Life is made up of tests: the championship game, the final exam, the crucial presentation, the big recital. In those moments, we naturally tend to focus on the externals of our performance. Were we successful or not?
However, I think it might be more revealing to focus on the foundation: the days of preparation leading up to the performance. Specifically on this question: how do you know when you’re ready for a big test? How do you tell that you’re fully prepared?
While doing research for The Little Book of Talent I was fortunate enough to spend time at a Navy SEALs training base. The SEALs are rightly famous for their toughness, but I was more impressed with their brains — especially when it came to their methods for preparing for big tests. Case in point: last year’s mission to take out Osama Bin Laden, featured in the new book No Easy Day.
So how did the SEALs prepare for this test? They built a precise, full-scale mockup of Bin Laden’s compound in North Carolina, and they rehearsed. And rehearsed. And rehearsed. For several weeks, they ran endless variations of possible situations, from best-case scenarios on down to total disaster. The story is told in No Easy Day, the new book by fellow Alaskan Mark Bissonnette.
“Every single contingency was practiced to the point where we were tired of it,” Bissonnette writes.
I love that line, not just because it resonates with what I observed with the SEALs, but also because it gives us some insight into what real preparation for big tests truly is. You do something over and over — every single contingency — until you are tired of it.
This is not normally how we think about preparation. In normal life, we think that practice ends when we get it right a couple times in a row. But in truth, that’s when practice truly begins. The goal is not to do it right once. The goal is to do it often enough, in realistic conditions and under pressure, so that you can’t do it wrong.
So how do you know when you’re there? Here are a few tells.
- 1) You can perform the action while paying attention to other, extraneous things. For instance, if it’s a speech or a song, you can perform it while retaining a bit of brain space for noticing things. Call it automaticity, call it autopilot — the point is that you’ve built a reflex.
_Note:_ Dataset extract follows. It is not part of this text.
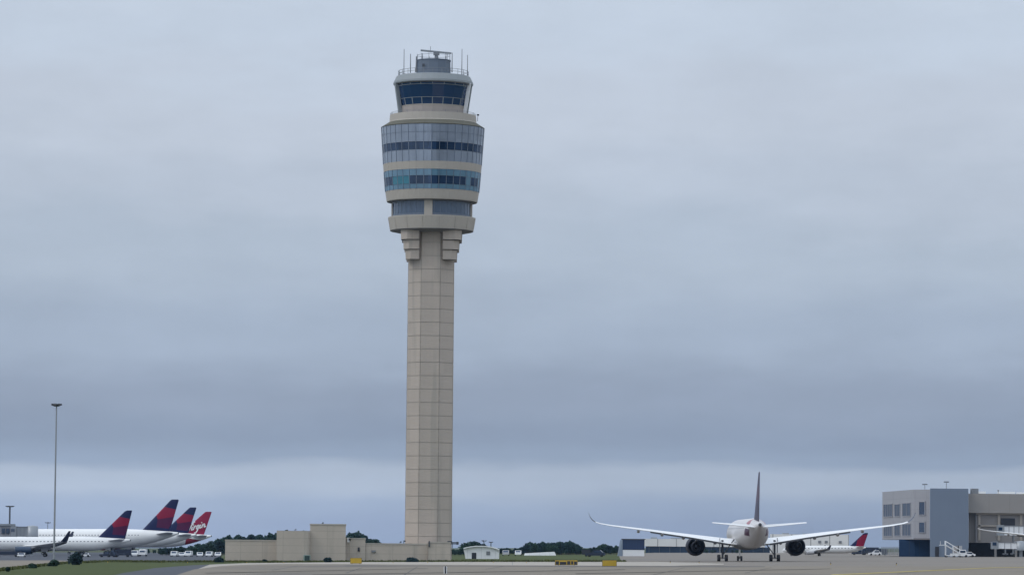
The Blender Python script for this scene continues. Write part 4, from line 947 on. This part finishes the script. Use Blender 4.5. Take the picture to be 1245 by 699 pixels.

- 2) You are genuinely, deeply tired of it. You know every molecule of the material so well that if you ran through it one more time you might explode. This relationship — call it a healthy exasperation — is a good sign that you’ve mastered it.
- 3) You can vividly and accurately pre-create the Big Moment in your imagination — the sights, the sounds, the smells, the sensations. You don’t get surprised or knocked off balance by the big test because in a profound way, you’ve already experienced it.
All of which adds up to a basic truth known to the SEALs and others whose job is built on mastery: the trick of succeeding in the biggest moments is to use practice to transform them into a series of small, controllable moments.